*WHAT YOU SHOULD DO*: Reproduce the material in full, unchanged.

*DATA EXCERPT*:
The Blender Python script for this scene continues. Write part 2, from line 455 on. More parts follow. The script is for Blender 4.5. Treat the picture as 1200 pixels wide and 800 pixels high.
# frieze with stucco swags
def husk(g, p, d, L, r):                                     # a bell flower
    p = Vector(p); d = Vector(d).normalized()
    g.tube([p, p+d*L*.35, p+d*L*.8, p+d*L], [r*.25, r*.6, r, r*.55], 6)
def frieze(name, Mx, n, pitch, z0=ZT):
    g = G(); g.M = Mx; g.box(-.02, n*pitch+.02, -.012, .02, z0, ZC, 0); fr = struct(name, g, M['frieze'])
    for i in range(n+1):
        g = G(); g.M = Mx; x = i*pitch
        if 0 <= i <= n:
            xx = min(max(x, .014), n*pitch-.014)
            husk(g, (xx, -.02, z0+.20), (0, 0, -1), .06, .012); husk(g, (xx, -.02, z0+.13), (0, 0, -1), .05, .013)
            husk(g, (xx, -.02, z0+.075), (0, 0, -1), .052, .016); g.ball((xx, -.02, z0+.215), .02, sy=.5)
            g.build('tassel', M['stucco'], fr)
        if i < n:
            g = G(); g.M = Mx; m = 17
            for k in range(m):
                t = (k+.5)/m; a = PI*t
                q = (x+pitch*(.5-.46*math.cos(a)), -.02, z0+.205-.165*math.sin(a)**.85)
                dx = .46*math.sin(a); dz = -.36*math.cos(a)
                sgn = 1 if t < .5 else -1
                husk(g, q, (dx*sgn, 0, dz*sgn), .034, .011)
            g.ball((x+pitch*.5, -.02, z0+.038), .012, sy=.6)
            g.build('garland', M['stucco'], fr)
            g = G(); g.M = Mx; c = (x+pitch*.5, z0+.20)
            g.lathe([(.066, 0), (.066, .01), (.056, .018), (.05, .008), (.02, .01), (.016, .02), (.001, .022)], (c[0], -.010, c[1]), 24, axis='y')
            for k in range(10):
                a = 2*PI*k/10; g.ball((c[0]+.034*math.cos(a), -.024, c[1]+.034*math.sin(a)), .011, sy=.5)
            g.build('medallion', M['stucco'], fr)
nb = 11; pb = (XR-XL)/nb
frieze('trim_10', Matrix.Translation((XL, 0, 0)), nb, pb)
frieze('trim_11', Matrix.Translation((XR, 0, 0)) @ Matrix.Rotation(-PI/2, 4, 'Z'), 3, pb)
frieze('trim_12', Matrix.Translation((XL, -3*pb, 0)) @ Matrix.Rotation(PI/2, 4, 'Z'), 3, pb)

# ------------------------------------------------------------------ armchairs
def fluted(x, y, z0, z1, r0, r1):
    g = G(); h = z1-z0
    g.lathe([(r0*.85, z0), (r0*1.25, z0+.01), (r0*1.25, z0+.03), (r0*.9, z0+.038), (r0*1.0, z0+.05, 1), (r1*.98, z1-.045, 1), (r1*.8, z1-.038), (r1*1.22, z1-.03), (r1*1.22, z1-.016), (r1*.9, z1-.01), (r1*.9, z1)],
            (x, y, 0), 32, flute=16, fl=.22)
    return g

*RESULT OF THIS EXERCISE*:
The Blender Python script for this scene continues. Write part 2, from line 455 on. More parts follow. The script is for Blender 4.5. Treat the picture as 1200 pixels wide and 800 pixels high.
# frieze with stucco swags
def husk(g, p, d, L, r):                                     # a bell flower
    p = Vector(p); d = Vector(d).normalized()
    g.tube([p, p+d*L*.35, p+d*L*.8, p+d*L], [r*.25, r*.6, r, r*.55], 6)
def frieze(name, Mx, n, pitch, z0=ZT):
    g = G(); g.M = Mx; g.box(-.02, n*pitch+.02, -.012, .02, z0, ZC, 0); fr = struct(name, g, M['frieze'])
    for i in range(n+1):
        g = G(); g.M = Mx; x = i*pitch
        if 0 <= i <= n:
            xx = min(max(x, .014), n*pitch-.014)
            husk(g, (xx, -.02, z0+.20), (0, 0, -1), .06, .012); husk(g, (xx, -.02, z0+.13), (0, 0, -1), .05, .013)
            husk(g, (xx, -.02, z0+.075), (0, 0, -1), .052, .016); g.ball((xx, -.02, z0+.215), .02, sy=.5)
            g.build('tassel', M['stucco'], fr)
        if i < n:
            g = G(); g.M = Mx; m = 17
            for k in range(m):
                t = (k+.5)/m; a = PI*t
                q = (x+pitch*(.5-.46*math.cos(a)), -.02, z0+.205-.165*math.sin(a)**.85)
                dx = .46*math.sin(a); dz = -.36*math.cos(a)
                sgn = 1 if t < .5 else -1
                husk(g, q, (dx*sgn, 0, dz*sgn), .034, .011)
            g.ball((x+pitch*.5, -.02, z0+.038), .012, sy=.6)
            g.build('garland', M['stucco'], fr)
            g = G(); g.M = Mx; c = (x+pitch*.5, z0+.20)
            g.lathe([(.066, 0), (.066, .01), (.056, .018), (.05, .008), (.02, .01), (.016, .02), (.001, .022)], (c[0], -.010, c[1]), 24, axis='y')
            for k in range(10):
                a = 2*PI*k/10; g.ball((c[0]+.034*math.cos(a), -.024, c[1]+.034*math.sin(a)), .011, sy=.5)
            g.build('medallion', M['stucco'], fr)
nb = 11; pb = (XR-XL)/nb
frieze('trim_10', Matrix.Translation((XL, 0, 0)), nb, pb)
frieze('trim_11', Matrix.Translation((XR, 0, 0)) @ Matrix.Rotation(-PI/2, 4, 'Z'), 3, pb)
frieze('trim_12', Matrix.Translation((XL, -3*pb, 0)) @ Matrix.Rotation(PI/2, 4, 'Z'), 3, pb)

# ------------------------------------------------------------------ armchairs
def fluted(x, y, z0, z1, r0, r1):
    g = G(); h = z1-z0
    g.lathe([(r0*.85, z0), (r0*1.25, z0+.01), (r0*1.25, z0+.03), (r0*.9, z0+.038), (r0*1.0, z0+.05, 1), (r1*.98, z1-.045, 1), (r1*.8, z1-.038), (r1*1.22, z1-.03), (r1*1.22, z1-.016), (r1*.9, z1-.01), (r1*.9, z1)],
            (x, y, 0), 32, flute=16, fl=.22)
    return g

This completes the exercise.